The earliest paintings in this show, like the portrait of his grandmother from 1900-02, are timid, earnest homages to Corot and Boudin. In 1905 he saw what Matisse and Derain had done at Collioure, under Van Gogh's spell, with the hot colors and white light of the Midi. Prodded by his friends Othon Friesz and Raoul Dufy, he began to paint the colder northern light of Antwerp in a fauve style. But in this early work there is a sense of discomfort. Braque did not draw very well, and, as he lacked the graphic fluency of his mentors, his responses to fauvism were awkward and corseted.

The formative early influence on him was the 1907 Cezanne retrospective in Paris. Cezanne's slow chewing at the motif, his persistence, his anxiety, his search for a sculptural grandeur in bodies and landscape (faceted on the surface, dense as limestone below) became, for Braque, a moral absolute. Cezanne's greatness lay in his "classical impersonality," opening a way to what Braque called the "total possession of things." A weakness of the Guggenheim show is that it contains none of the paintings from 1908-09 with which, at L'Estaque in the south and the village of La Roche-Guyon outside Paris, Braque dug himself into and then out of Cezanne. Nor does it have the clumsy but crucial Large Nude of 1908, in which he struggled to make sense of the shock of first seeing Picasso's Les Demoiselles d'Avignon. There is, however, the marvelous 1909 Harbor in Normandy -- a seascape of vectors, in which hulls, spars, water and sky are made of the same brown-and-blue prismatic substance, buckling in shallow space.

Braque's relation to Picasso in the making of cubism after 1910 -- "roped together like mountaineers," in that famous phrase of Braque's -- was of course the legendary partnership of 20th century art. Like most legends, this one is ill understood. Who was the dominant and who the submissive partner? Neither, but Braque's cubist paintings, and even more his papiers colles of 1912-14, show a continuity of inspiration quite unlike the more darting, prehensile mental habits of Picasso.

In Braque's cubism, the subject matter of Chardin -- a violin, a table, a pipe, a bottle, a printed page -- was born again into the fragmented world of the modern city, its silvery-brown light intact. The speckles in his cubist paintings became a fine-tuned vibrato, unlike the more assertive planes of his partner. This made coherent form melt more readily toward abstraction, which Braque did not want. Rather, as he put it, he wanted to "take the object and raise it high, very high."

To avert this problem he resorted to collage: scraps of newsprint or wallpaper pasted into the picture. This technique, so fundamental to modern art, seems to have been Braque's invention and not Picasso's. He made the first papier colle in 1912, Picasso following a week later. Moreover, Braque had been a house painter's apprentice and thoroughly understood the techniques of wood graining and false-finishing. He could reproduce a "real" fragment of a room, a table, a still life at will, whenever the image needed to be brought back to flatness and density out of the jumble of ambiguous signs.

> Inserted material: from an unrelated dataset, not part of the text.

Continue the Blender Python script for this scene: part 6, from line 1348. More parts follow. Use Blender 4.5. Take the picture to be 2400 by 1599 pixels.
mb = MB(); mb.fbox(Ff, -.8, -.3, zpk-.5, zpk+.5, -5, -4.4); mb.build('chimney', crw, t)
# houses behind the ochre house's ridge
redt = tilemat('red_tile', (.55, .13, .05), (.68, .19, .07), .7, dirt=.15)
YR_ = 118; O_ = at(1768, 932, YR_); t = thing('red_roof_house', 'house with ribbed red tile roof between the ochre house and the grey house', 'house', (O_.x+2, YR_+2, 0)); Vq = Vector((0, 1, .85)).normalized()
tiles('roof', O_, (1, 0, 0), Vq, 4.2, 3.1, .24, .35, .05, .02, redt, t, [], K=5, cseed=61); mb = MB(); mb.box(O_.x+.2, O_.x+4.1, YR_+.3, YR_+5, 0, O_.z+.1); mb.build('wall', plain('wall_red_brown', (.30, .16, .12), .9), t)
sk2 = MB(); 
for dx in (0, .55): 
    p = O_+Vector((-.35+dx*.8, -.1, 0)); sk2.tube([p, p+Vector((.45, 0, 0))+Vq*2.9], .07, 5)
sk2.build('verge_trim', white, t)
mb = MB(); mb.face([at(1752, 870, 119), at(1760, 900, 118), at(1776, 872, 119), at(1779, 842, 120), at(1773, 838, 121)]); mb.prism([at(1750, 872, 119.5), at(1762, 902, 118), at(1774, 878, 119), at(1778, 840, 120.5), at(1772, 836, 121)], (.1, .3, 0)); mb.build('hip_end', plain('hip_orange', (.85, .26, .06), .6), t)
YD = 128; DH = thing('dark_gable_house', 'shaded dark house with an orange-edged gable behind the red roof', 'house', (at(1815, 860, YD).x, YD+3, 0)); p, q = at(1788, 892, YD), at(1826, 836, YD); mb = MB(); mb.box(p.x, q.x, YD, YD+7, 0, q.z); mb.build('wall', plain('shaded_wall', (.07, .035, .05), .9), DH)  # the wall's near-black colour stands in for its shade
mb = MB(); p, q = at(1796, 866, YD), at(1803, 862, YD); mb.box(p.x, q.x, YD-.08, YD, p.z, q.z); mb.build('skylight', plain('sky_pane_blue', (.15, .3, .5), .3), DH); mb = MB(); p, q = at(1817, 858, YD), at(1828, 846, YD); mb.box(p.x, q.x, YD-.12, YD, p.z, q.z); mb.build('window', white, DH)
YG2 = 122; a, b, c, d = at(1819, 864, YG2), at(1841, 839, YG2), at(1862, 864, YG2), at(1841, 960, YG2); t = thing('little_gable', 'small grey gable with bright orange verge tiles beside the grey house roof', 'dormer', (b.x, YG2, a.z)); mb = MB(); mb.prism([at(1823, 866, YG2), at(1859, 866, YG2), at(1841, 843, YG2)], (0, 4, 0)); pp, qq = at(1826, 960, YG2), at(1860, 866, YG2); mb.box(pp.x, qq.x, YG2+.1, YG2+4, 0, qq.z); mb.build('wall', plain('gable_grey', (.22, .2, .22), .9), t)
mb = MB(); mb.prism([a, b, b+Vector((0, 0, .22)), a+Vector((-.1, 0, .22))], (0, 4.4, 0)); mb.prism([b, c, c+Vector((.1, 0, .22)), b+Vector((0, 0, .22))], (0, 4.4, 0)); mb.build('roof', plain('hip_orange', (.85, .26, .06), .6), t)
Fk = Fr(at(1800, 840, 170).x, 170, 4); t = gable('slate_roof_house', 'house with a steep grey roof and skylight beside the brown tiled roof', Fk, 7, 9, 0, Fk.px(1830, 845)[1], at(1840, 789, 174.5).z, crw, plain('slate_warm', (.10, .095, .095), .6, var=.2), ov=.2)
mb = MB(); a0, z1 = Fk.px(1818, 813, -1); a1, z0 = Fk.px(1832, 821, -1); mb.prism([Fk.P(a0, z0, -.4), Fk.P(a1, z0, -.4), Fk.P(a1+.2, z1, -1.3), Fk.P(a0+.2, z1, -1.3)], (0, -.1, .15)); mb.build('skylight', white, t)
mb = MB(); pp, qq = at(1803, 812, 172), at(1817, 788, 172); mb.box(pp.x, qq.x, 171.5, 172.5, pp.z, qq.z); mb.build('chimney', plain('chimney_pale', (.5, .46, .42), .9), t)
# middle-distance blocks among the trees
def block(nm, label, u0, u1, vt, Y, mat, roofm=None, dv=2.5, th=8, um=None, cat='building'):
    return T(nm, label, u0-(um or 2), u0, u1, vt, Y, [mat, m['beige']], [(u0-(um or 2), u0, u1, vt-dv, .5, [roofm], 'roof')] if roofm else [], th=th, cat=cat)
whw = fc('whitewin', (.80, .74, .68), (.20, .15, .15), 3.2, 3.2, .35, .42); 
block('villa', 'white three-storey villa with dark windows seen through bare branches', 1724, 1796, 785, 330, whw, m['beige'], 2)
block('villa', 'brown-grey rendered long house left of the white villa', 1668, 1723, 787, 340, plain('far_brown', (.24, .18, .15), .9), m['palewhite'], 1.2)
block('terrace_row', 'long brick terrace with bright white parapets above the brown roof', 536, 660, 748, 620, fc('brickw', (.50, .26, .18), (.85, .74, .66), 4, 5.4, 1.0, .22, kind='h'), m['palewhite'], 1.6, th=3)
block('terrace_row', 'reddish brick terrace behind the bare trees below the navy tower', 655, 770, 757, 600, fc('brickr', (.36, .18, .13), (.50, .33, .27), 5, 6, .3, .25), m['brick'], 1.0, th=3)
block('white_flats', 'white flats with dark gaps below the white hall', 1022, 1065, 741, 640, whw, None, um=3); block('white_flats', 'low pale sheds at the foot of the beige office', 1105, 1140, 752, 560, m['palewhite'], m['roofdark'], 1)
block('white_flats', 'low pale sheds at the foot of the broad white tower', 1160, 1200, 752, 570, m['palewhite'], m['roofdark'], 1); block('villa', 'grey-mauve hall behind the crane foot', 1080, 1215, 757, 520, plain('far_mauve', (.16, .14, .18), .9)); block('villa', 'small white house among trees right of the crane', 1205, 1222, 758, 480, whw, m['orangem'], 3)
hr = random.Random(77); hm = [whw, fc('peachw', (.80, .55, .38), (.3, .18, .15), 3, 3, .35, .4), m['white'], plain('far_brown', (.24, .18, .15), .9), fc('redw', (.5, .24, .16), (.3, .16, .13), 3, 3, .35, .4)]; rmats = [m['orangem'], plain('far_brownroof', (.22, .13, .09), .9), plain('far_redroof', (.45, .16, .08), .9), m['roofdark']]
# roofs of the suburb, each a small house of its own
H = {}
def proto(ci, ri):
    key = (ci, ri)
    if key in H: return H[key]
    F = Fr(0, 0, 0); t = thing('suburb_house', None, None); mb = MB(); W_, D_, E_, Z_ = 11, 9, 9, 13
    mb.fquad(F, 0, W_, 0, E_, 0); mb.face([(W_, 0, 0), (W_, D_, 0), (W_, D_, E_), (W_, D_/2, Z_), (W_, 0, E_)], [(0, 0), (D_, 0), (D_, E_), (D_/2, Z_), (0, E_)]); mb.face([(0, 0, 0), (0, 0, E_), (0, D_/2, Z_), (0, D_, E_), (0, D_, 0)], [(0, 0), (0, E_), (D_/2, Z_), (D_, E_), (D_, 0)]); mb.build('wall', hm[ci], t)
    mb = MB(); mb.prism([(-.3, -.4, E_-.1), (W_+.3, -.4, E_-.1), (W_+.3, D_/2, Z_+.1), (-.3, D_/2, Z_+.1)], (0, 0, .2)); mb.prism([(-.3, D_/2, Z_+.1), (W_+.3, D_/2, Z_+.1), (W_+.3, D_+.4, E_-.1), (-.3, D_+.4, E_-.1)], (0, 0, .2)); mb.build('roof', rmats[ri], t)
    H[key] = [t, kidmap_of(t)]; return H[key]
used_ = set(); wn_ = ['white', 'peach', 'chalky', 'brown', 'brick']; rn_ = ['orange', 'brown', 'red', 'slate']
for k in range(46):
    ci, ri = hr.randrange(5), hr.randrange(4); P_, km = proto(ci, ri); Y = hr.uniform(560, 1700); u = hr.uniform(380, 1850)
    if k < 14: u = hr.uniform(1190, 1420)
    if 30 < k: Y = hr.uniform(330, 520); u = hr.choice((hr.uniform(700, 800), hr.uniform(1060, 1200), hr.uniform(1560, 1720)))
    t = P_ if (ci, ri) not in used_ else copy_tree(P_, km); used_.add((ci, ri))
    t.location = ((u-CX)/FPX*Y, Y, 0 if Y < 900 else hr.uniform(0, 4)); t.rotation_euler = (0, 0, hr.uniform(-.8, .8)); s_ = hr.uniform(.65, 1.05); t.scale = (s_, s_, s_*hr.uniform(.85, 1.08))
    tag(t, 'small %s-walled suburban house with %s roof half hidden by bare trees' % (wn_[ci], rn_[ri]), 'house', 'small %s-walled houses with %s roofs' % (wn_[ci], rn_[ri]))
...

This sense of the surface and its continuity led to the decorative grandeur of his later still lifes. Braque loved "slow" surfaces, porous and mortared, the paint mixed with sand or sawdust. They had a solid, discreet material presence. They sucked the paint out of the brush and made fluent, wristy drawing impossible. Instead, all is deliberate plotting. You do not look through the paint but at it. Braque's determination to keep everything on the surface is the first thing that strikes you in the great still lifes and interiors of the 1940s and '50s, and it lends them the breadth and declamatory power of traditional fresco. Even when the form is inherently mysterious or logically inexplicable -- like the bird that flaps like a silent, benign apparition through the workaday clutter in his Studio paintings of 1949-56 -- you are aware of its density.

The miracle of late Braque lies in this conjuncture of the explicit and the poetic. The green surface of The Billiard Table, 1945, folding in the middle, seems to be foundering in the aqueous gray and olive planes of the room like a sinking ship. Perhaps there is a ghost of a clue in the barely visible lettering on the wall, part of a cafe sign reminding patrons of the law against public drunkenness. But between the elements of the painting there is a continuous jostling, circling and reflection, a sense of the vitality of form in every particular, that puts metaphoric reflection and wordplay back in second place. It is the form, and the subtlety of its myriad relationships in spaces you feel you can touch, that counts. And there are enough paintings at this level in the Guggenheim's show to convey a sense of Braque's achievement, even though its full scope is not, alas, there.